Un primer libro de cuentos que arman un muestrario muy diverso de registros y que bien podría funcionar como un nuevo decálogo sobre el género.
› Por Damian Huergo
De todos los géneros literarios que circulan en la actualidad, el cuento es el formato que acumula más intentos de sistematización de parte de los escritores que lo ejercen. Comenzando por Quiroga desde ya, de Piglia hasta Bolaño, pasando por el famoso dodecálogo de Caldwell y la reciente reversión de Andrés Neuman –por sólo nombrar algunos– le indican al joven cuentista diferentes puntos que deberá seguir para lograr su cometido. Sin embargo, estos consejos parecen ocultar más de lo que muestran (¡al fin y al cabo están hechos por cuentistas!) y, por lo bajo –a juzgar por la ficción de esos autores–, brindan una misma sugerencia: estas pautas, en cierto modo, también fueron hechas para ser transgredidas.
Julián Troksberg percibió esa norma invisible. En la escritura de los relatos que integran La ruta hacia acá, su primer libro, la siguió a rajatabla. Pivoteando entre las fórmulas modernas y la libertad creativa, logró darle a cada historia el formato apropiado, demostrando que la variación dentro de un volumen de cuentos no siempre significa dispersión. En La ruta hacia acá la unidad no es algo que se percibe en una primera lectura. En los doce cuentos no hay personajes ni escenarios ni estilos que se repitan. Sin esa intención como pauta estilística, Troksberg se tomó la libertad de hacer convivir un cuento largo sobre la vida de un juguetero con un relato corto cuasi fantástico –en la línea del Cortázar influenciado por el oscurantismo de Poe–, donde un diente adquiere personalidad y pasa a ser el compañero ideal del narrador.

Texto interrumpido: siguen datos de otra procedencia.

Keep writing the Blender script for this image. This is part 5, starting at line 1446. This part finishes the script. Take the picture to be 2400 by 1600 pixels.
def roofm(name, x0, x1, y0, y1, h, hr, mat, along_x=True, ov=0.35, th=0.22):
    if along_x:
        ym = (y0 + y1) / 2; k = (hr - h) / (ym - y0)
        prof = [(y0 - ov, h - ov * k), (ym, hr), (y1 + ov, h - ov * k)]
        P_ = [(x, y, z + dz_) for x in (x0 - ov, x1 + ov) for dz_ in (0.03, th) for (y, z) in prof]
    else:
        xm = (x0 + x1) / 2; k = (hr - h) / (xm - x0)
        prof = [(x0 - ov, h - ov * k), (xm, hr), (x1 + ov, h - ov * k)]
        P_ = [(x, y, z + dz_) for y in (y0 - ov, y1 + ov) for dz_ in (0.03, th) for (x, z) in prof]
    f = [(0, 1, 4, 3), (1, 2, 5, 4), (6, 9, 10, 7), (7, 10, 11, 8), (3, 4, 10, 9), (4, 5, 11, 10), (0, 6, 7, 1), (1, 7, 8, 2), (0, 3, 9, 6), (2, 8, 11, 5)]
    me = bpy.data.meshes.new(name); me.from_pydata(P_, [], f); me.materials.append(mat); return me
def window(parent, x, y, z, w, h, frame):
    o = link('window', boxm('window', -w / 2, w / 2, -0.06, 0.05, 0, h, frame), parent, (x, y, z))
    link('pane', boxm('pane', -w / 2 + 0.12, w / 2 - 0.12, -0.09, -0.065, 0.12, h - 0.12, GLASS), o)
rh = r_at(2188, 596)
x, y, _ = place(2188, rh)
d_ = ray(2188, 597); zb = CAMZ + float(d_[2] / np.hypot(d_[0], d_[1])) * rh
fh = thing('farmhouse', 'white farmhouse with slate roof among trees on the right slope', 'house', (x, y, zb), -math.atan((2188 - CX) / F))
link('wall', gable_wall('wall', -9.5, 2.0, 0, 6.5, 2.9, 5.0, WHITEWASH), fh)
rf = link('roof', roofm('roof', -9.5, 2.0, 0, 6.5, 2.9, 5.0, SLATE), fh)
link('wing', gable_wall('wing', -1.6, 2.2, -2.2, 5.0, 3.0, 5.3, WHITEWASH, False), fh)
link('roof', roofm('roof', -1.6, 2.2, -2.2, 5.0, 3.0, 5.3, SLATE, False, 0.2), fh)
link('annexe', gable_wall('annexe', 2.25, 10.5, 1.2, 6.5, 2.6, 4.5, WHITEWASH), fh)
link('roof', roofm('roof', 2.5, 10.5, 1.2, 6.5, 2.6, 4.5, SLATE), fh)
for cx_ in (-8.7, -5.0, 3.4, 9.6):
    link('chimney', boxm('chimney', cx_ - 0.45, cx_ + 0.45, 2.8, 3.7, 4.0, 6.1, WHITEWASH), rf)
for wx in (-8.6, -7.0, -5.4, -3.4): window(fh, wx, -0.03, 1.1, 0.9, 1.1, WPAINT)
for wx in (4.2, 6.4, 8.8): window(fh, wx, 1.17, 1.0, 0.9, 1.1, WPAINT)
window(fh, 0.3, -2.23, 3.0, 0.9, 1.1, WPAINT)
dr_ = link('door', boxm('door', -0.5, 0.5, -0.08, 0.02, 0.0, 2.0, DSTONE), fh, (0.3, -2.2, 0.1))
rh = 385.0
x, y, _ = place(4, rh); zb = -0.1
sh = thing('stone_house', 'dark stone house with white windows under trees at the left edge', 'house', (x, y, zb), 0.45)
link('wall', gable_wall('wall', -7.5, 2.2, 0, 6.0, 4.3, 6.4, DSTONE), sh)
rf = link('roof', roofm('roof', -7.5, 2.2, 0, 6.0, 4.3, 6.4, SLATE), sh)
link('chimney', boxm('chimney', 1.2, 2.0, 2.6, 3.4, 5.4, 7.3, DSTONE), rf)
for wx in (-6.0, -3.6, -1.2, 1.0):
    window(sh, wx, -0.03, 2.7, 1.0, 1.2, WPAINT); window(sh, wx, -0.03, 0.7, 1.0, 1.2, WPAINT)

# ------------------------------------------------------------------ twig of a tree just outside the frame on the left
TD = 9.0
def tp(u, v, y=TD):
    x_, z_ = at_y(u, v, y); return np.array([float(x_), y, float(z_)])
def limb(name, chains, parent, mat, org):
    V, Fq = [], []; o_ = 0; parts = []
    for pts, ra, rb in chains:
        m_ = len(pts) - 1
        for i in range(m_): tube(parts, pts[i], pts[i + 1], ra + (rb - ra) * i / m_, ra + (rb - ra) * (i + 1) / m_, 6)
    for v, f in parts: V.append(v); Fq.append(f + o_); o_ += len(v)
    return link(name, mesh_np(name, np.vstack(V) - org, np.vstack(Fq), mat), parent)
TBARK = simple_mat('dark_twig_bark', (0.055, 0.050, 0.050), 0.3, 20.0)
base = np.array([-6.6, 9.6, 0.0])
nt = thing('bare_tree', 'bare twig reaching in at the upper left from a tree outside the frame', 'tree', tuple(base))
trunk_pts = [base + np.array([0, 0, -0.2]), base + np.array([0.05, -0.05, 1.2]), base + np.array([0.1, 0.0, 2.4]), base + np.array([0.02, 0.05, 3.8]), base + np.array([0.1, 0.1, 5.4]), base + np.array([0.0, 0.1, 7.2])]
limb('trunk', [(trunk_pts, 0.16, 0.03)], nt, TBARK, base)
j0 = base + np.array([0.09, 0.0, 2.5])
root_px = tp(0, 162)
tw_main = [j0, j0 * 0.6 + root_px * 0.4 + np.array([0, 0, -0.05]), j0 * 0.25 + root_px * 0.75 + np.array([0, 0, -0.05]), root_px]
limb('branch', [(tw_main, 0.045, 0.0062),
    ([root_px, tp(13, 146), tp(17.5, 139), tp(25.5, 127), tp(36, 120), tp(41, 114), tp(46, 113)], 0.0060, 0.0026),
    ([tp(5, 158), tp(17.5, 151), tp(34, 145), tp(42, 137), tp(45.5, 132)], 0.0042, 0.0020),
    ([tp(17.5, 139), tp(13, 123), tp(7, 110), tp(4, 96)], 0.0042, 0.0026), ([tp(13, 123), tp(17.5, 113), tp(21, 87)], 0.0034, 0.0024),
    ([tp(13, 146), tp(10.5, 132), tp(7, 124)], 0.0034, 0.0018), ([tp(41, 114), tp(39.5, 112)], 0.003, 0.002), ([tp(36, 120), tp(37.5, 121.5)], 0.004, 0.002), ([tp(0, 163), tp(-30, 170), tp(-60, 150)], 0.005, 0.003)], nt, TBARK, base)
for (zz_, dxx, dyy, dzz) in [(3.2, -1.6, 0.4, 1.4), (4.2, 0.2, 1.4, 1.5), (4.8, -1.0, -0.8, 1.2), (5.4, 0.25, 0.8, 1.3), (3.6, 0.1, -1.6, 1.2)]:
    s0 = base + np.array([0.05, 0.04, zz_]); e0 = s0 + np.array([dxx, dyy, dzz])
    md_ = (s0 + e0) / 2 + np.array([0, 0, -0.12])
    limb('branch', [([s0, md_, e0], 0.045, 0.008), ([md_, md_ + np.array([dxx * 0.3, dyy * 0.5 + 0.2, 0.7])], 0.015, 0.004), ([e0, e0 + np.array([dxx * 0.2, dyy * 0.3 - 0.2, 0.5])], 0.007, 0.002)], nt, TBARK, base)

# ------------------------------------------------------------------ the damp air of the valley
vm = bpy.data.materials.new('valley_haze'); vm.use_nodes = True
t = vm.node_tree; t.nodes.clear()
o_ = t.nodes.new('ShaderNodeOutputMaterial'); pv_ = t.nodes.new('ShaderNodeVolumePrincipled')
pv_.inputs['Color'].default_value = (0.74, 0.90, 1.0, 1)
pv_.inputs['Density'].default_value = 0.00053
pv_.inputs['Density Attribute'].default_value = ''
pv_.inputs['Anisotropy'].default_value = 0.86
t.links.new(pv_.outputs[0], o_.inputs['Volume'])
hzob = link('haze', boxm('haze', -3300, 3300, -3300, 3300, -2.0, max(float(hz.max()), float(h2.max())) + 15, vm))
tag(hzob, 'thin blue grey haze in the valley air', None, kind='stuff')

Troksberg, como escritor, es como un anfibio que logra mimetizar su voz propia con la historia que va a contar. Así, sin fallar en el intento, puede saltar de utilizar artilugios de cierta narrativa freak a crear mundos oníricos como en “La pared” o armar un cuento hiperrealista como “La ruta hacia acá”. En el cuento que le da nombre al libro, un coro de voces ásperas y desangeladas –familiares a los parias de la narrativa de Bolaño– crecen alrededor de un accidente automovilístico en tierra mexicana. A lo largo del relato ese camino cortado por fierros, aceite derramado y humo negro funcionará como un espejo deformado que le mostrará al coro de desesperados de dónde vienen y hacia dónde van.
A pesar de las distintas historias y géneros el lector atento puede rastrear zonas en común que hacen a la cosmovisión del autor. Ya sea en ciertos consumos culturales como la televisión y el cine –que aparece como una declaración de principios en el cuento que abre el libro–; en los fracasos y esperanzas que son compartidos por los personajes cuando se cruzan; en un accionar frenético; y, respecto de la estructura, cada comienzo parece hacer sinopsis de la historia que va a desarrollar. Estos signos, condensados, son visibles en las short stories –quizás el formato donde aparece el mejor Troksberg–. “Mi relación con la farándula”, que narra con humor y tensión policial un raid de asesinatos a famosos y en “15 días sin María”, relato hermano –por la elegancia y la precisión– de las breves historias de desamor del dominicano Juan Dicent.
Si Julián Troksberg escribiera un dodecálogo del cuentista hay varias chances de que tenga una primera norma que diga “no respete lo que sigue”. Sin embargo, al finalizar La ruta hacia acá (segundo premio del Fondo Nacional de las Artes 2009) uno se queda con la sensación de que Troksberg se rehusaría a tal empréstito; que antes de señalar pautas preferiría seguir probando diversas fórmulas para seguir escribiendo muy buenos cuentos.